### Stated task
Please transcribe the data below exactly. Leave the pictures out.

### Given material
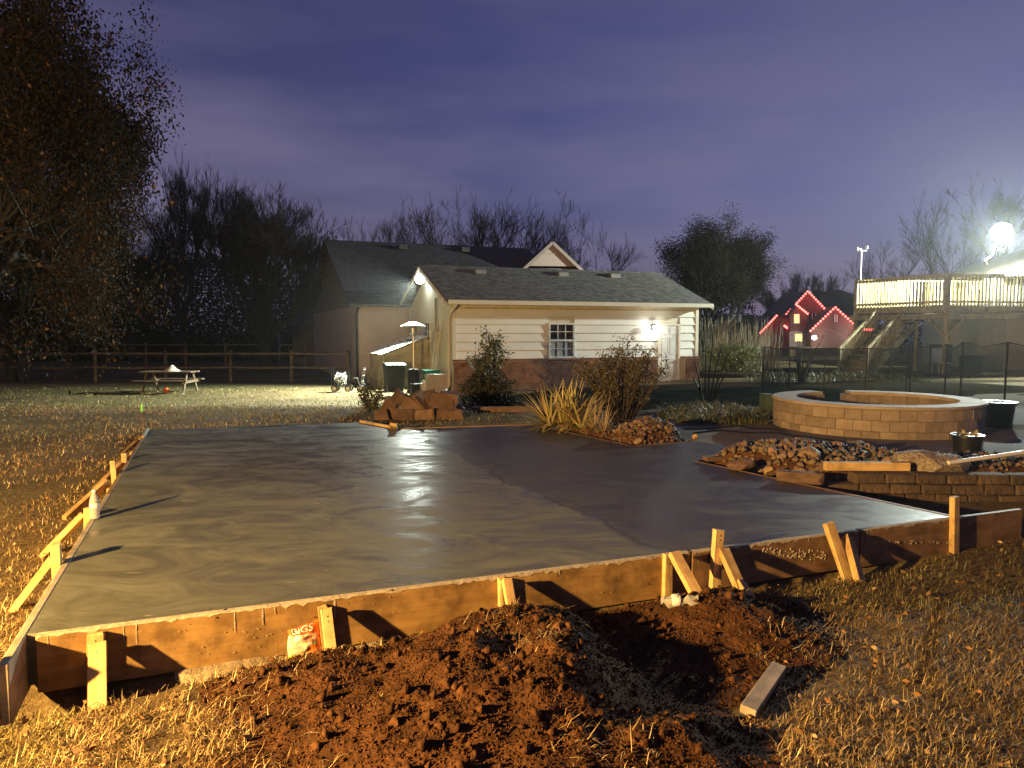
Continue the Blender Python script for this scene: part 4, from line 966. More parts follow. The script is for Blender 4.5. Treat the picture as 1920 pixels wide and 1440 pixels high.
# tall reeds behind
for k, (px, w) in enumerate(((1352, 1.0), (1420, .75))):
    c = Vector((vx(px, 31), 31, .1)); n = 170 if k == 0 else 110; mb = MB()
    o = thing('reed_clump', ('wide clump of tall dry reeds behind the rounded bush', 'narrower clump of tall dry reeds nearer the red lit house')[k], 'reeds', c)
    for i in range(n):
        x, y = rng.normal(0, w * .55), rng.normal(0, .4); h = rng.uniform(1.3, 2.35); q = c + Vector((x, y, -.05)); l = Vector((x * .22 + rng.normal(0, .12), rng.normal(0, .1), h))
        mb.tube([q, q + l * .55, q + l + Vector((rng.normal(0, .06), 0, 0))], [.014, .011, .005], 3, cap=False)
    mb.build('stalks', pm('dry_reed', (.36, .31, .21), (.25, .21, .14), rough=.8, bump=0), o)
# dark glossy canes by the patio
c = Vector((vx(1330, 15.2), 15.2, .25)); o = thing('cane_clump', 'cluster of tall dark bare canes rising from the border grass', 'plant', c); mb = MB()
for (px, top, lean) in ((1312, 655, -14), (1320, 640, 4), (1328, 628, 10), (1336, 645, 18), (1342, 660, 26), (1318, 700, -22), (1346, 690, 20)):
    b0 = Vector((vx(1328 + (px - 1328) * .5, 15.2), 15.2, .22)); t = at(px + lean, top, 15.2); m = (b0 + t) / 2 + Vector((-.04 * lean / 20, 0, 0)); mb.tube([b0, m, t], [.022, .017, .007], 5)
mb.build('canes', m_black, o, smooth=True)
c = Vector((vx(1505, 22), 22, .2)); o = thing('bare_sapling', 'dark bare shrub stems behind the pool fence sign', 'plant', c); mb = MB()
for i in range(11):
    t = c + Vector((rng.normal(0, .3), rng.normal(0, .2), rng.uniform(.9, 1.5))); mb.tube([c + Vector((rng.normal(0, .05), 0, -.05)), (c + t) / 2 + Vector((rng.normal(0, .05), 0, 0)), t], [.03, .02, .008], 4)
mb.build('stems', m_bark, o)
n = 900; P = np.c_[rng.uniform(7.8, 13, n), rng.uniform(23, 25.5, n), np.full(n, .12)]
V, T = blades(P, .18 + .3 * rng.random(n), rng.uniform(0, 6.283, n), rng.uniform(0, .5, n), rng.uniform(.4, 1.6, n), .02 + .015 * rng.random(n))
fast('tall_weeds', V, T, colmat('strap_leaf'), col=mixcol(n, [(.20, .19, .09), (.14, .15, .06), (.32, .28, .15)], [2, 2, 1], rng, 5), label='ragged weeds along the drive behind the pool fence', kind='stuff')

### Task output
Continue the Blender Python script for this scene: part 4, from line 966. More parts follow. The script is for Blender 4.5. Treat the picture as 1920 pixels wide and 1440 pixels high.
# tall reeds behind
for k, (px, w) in enumerate(((1352, 1.0), (1420, .75))):
    c = Vector((vx(px, 31), 31, .1)); n = 170 if k == 0 else 110; mb = MB()
    o = thing('reed_clump', ('wide clump of tall dry reeds behind the rounded bush', 'narrower clump of tall dry reeds nearer the red lit house')[k], 'reeds', c)
    for i in range(n):
        x, y = rng.normal(0, w * .55), rng.normal(0, .4); h = rng.uniform(1.3, 2.35); q = c + Vector((x, y, -.05)); l = Vector((x * .22 + rng.normal(0, .12), rng.normal(0, .1), h))
        mb.tube([q, q + l * .55, q + l + Vector((rng.normal(0, .06), 0, 0))], [.014, .011, .005], 3, cap=False)
    mb.build('stalks', pm('dry_reed', (.36, .31, .21), (.25, .21, .14), rough=.8, bump=0), o)
# dark glossy canes by the patio
c = Vector((vx(1330, 15.2), 15.2, .25)); o = thing('cane_clump', 'cluster of tall dark bare canes rising from the border grass', 'plant', c); mb = MB()
for (px, top, lean) in ((1312, 655, -14), (1320, 640, 4), (1328, 628, 10), (1336, 645, 18), (1342, 660, 26), (1318, 700, -22), (1346, 690, 20)):
    b0 = Vector((vx(1328 + (px - 1328) * .5, 15.2), 15.2, .22)); t = at(px + lean, top, 15.2); m = (b0 + t) / 2 + Vector((-.04 * lean / 20, 0, 0)); mb.tube([b0, m, t], [.022, .017, .007], 5)
mb.build('canes', m_black, o, smooth=True)
c = Vector((vx(1505, 22), 22, .2)); o = thing('bare_sapling', 'dark bare shrub stems behind the pool fence sign', 'plant', c); mb = MB()
for i in range(11):
    t = c + Vector((rng.normal(0, .3), rng.normal(0, .2), rng.uniform(.9, 1.5))); mb.tube([c + Vector((rng.normal(0, .05), 0, -.05)), (c + t) / 2 + Vector((rng.normal(0, .05), 0, 0)), t], [.03, .02, .008], 4)
mb.build('stems', m_bark, o)
n = 900; P = np.c_[rng.uniform(7.8, 13, n), rng.uniform(23, 25.5, n), np.full(n, .12)]
V, T = blades(P, .18 + .3 * rng.random(n), rng.uniform(0, 6.283, n), rng.uniform(0, .5, n), rng.uniform(.4, 1.6, n), .02 + .015 * rng.random(n))
fast('tall_weeds', V, T, colmat('strap_leaf'), col=mixcol(n, [(.20, .19, .09), (.14, .15, .06), (.32, .28, .15)], [2, 2, 1], rng, 5), label='ragged weeds along the drive behind the pool fence', kind='stuff')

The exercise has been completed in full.